Driver assistance tech is in similarly high supply, with things like adaptive cruise control, steering assist, braking assist, lane-change assist, route-based speed adaptation, blind spot monitoring, lane-keep assist and more all bundled into a $2,250 Driver Assistance Package. A head-up display is also optional, but given how great the big, reconfigurable, digital gauge cluster is, I can't imagine needing redundant information projected onto the car's windshield.

The A-Class' interior is fantastic, and its high-resolution MBUX infotainment tech is housed front and center.

Michael Shaffer/Mercedes-Benz

Solid on-road manners

We'll get the A-Class in front-wheel-drive A220 and all-wheel-drive A220 4Matic variants in the US, both powered by the same 2.0-liter turbocharged I4 engine with 188 horsepower and 221 pound-feet of torque. That's a fair bit less than the 208 horsepower and 258 pound-feet made by the CLA250's 2.0-liter engine, but don't let that discourage you. The A220 is far peppier than its numbers might suggest.

A seven-speed dual-clutch transmission handles shifting duties, with only a bit of occasional weirdness when engaging first gear off the line. Otherwise, regardless of drive mode -- Comfort, Sport or Eco -- the transmission delivers smooth, quick shifts and behaves best when left to its own devices. Steering wheel-mounted paddle shifters are fitted to the A220, and with no real improvement in shift quality or solid driver engagement, they're best left alone.

The A220 is pleasant and easy to drive, with appropriately weighted steering and stable cornering characteristics. All US-market A-Class sedans use a MacPherson front strut and rear multilink suspension setup, with lowered springs on AMG Line cars like the one you see here, as well as available adaptive dampers. Oddly, the front-drive A220 exhibits a much nicer ride quality than the 4Matic version, with well controlled body motions and a firm but totally compliant ride. The all-wheel-drive car, meanwhile, combines harsh initial impacts with a lot of bouncy, vertical secondary motion. Hopefully this weirdness is just a result of the test car's early pre-production build status. I'll revisit this when an A220 rolls into Roadshow's Los Angeles office in a few months.

The A220's 2.0-liter engine is nicely suited to both city and highway driving alike.

Michael Shaffer/Mercedes-Benz

Worth every pretty penny

That's also when I'll be able to reveal full pricing and fuel economy data, as both are still unknown right now. The CLA-Class made headlines when it debuted because of its sub-$30,000 price, but again, that isn't the A-Class' mission. Right now, Mercedes says the A220 will start "under $35,000." I'm guessing $34,000. Or like, $34,990.

Much like the CLA, you probably won't see many A-Class models at the lower end of the price spectrum. My test car wears about $15,000 in optional extras, so I have no doubt it'll be easy to push an A220 4Matic well over $50,000. At that point, a lightly optioned C-Class, which starts just above $40,000, also comes into the picture.

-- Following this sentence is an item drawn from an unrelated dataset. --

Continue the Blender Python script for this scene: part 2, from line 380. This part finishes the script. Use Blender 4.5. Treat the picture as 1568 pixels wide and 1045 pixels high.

Then again, the A-Class is in many ways a more compelling option than the larger C-Class. It's arguably more attractive, just as nice to drive and offers a more robust in-car tech experience with cabin appointments that are still properly befitting of a Mercedes-Benz. It's what the CLA-Class should have been all along. It won't carry that sub-$30,000 price point, but make no mistake, you'll get what you pay for.

This may be Mercedes' budget offering, but there's nothing budget-feeling about it.

Michael Shaffer/Mercedes-Benz

Editors' note: Roadshow accepts multiday vehicle loans from manufacturers in order to provide scored editorial reviews. All scored vehicle reviews are completed on our turf and on our terms. However, for this feature, the manufacturer covered travel costs. This is common in the auto industry, as it's far more economical to ship journalists to cars than to ship cars to journalists.

The judgments and opinions of Roadshow's editorial team are our own and we do not accept paid editorial content.